Derrymore is the forerunner to a spate of single storey (or at least just one level over basement) modest country houses erected in the late 18th and early 19th centuries in mid to south Ulster, especially around Rostrevor. A thatched roof draws Derrymore closer to cottage than country house in appearance although not in scale. Hugh Dixon explains in An Introduction to Ulster Architecture, 1973, “Occasionally the two traditions merge into a picturesque, Georgian vernacular style which is Ulster’s alone… undoubtedly the most ambitiously developed example of the type is the house built by Isaac Corry at Derrymore near Newry in County Armagh. Adopting both traditional materials and ‘architectural’ features like quatrefoil windows topped with label mouldings, the building is arranged as a series of small units round an open court.” There is a formality to the elevations, especially the symmetrical southwest facing garden front, at odds with the provincial roof material. A classic cottage orné combo.

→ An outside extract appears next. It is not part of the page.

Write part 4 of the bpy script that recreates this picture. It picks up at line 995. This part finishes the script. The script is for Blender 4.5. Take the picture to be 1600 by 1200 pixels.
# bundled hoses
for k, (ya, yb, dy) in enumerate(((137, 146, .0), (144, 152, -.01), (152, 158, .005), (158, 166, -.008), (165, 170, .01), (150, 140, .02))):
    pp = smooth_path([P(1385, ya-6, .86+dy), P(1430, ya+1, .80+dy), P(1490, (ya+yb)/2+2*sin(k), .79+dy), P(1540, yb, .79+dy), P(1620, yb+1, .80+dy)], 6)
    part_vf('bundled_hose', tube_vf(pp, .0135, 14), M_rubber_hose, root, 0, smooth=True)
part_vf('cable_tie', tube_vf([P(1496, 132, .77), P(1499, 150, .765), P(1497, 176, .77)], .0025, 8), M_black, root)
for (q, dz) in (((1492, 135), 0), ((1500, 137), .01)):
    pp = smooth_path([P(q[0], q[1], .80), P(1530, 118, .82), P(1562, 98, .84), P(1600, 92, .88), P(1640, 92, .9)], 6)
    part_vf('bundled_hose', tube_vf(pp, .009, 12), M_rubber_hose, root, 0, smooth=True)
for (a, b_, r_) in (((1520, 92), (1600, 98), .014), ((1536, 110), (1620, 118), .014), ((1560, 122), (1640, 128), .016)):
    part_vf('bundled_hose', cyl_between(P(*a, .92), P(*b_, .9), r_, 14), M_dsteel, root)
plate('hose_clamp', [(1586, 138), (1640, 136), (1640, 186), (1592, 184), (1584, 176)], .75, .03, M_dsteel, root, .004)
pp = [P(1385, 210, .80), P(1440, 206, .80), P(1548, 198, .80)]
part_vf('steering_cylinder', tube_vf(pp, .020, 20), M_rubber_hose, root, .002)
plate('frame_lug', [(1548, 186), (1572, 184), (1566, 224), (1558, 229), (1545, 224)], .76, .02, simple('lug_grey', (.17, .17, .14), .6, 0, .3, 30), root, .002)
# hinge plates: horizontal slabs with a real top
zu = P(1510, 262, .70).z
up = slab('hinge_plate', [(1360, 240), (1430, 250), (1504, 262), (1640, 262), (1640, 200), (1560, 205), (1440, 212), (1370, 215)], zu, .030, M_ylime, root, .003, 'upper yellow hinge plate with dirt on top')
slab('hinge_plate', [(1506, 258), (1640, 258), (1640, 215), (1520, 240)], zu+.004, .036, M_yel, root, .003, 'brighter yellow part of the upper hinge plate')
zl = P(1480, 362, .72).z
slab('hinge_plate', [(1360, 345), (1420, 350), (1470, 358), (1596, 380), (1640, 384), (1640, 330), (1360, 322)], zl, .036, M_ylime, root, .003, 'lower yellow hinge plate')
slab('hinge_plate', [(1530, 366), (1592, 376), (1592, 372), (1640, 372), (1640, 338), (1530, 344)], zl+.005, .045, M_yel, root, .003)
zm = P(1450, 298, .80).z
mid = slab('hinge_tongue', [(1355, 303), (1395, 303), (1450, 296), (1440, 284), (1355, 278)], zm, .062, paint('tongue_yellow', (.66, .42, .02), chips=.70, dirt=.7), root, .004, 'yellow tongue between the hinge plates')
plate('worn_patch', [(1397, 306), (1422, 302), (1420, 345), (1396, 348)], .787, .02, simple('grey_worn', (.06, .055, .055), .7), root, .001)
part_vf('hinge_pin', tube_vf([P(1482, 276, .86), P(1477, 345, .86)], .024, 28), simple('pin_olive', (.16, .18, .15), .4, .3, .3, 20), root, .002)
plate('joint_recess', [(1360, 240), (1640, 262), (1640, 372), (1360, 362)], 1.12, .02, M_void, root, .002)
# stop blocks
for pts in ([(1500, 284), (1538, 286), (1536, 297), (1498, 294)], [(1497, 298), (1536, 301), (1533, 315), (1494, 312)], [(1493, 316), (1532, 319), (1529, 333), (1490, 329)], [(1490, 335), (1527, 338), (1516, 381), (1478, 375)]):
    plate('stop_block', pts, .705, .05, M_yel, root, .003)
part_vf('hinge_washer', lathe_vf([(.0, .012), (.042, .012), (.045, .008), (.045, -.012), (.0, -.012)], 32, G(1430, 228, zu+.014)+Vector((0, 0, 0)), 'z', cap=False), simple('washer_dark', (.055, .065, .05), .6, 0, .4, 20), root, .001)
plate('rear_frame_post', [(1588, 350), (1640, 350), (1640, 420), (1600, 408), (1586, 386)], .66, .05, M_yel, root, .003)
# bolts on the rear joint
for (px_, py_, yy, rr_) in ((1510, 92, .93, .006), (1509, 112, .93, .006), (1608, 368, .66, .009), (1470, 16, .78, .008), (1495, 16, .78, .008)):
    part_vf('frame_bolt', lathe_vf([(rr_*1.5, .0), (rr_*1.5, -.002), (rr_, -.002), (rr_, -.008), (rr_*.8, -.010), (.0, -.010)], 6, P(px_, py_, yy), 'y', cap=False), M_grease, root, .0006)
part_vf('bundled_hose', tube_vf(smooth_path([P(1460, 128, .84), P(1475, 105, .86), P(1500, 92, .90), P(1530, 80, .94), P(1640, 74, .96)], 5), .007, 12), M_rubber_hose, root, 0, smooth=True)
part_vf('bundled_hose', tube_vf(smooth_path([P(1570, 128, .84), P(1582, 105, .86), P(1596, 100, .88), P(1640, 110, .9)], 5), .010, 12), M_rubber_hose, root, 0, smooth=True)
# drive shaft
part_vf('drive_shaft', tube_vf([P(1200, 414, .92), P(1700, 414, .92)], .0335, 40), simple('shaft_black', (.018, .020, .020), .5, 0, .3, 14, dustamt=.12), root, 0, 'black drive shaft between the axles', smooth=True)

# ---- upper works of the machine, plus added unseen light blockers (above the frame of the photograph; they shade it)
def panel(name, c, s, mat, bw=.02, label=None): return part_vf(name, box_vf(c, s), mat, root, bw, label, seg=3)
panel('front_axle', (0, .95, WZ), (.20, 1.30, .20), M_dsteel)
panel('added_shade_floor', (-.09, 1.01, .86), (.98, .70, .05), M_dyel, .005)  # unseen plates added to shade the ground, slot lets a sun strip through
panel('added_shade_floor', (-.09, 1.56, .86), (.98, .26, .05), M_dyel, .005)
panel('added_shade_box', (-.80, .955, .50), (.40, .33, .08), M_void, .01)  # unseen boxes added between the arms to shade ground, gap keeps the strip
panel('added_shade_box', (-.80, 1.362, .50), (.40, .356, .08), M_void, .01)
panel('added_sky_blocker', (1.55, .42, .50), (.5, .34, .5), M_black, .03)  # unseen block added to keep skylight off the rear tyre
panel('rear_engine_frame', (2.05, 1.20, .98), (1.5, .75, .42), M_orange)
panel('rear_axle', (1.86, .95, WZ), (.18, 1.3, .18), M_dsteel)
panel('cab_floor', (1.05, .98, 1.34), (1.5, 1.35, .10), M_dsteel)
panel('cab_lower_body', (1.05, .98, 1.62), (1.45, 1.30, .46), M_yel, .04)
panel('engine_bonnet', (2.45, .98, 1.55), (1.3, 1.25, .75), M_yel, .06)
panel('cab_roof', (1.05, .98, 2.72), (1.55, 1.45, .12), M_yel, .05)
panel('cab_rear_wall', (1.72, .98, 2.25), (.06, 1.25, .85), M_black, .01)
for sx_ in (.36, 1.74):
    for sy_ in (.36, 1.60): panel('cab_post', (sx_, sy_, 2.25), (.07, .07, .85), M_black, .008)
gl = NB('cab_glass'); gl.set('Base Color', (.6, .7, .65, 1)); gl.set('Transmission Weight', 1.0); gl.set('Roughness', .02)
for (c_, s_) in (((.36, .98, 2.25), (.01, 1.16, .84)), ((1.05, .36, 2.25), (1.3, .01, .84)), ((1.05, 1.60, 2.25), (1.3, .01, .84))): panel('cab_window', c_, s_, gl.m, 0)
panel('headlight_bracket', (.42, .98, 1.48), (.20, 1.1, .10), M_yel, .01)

Ever since, there’s been an unstoppable love of the lateral when it comes to self building in Ireland much to local planning authorities’ ire.

Before he died in 2005, Sir Charles Brett, architectural commentator and contributor to Ulster Architect magazine did a U turn on his view of bungalows in Ireland. As Chairman of the Northern Ireland Housing Executive, he was a strong advocate of terraced houses. But in his later years, Charlie declared bungalows in many ways to be the rightful Irish vernacular, or at least an inheritor of the traditional cottage form. That is, single storey, rectilinear, narrow, practical.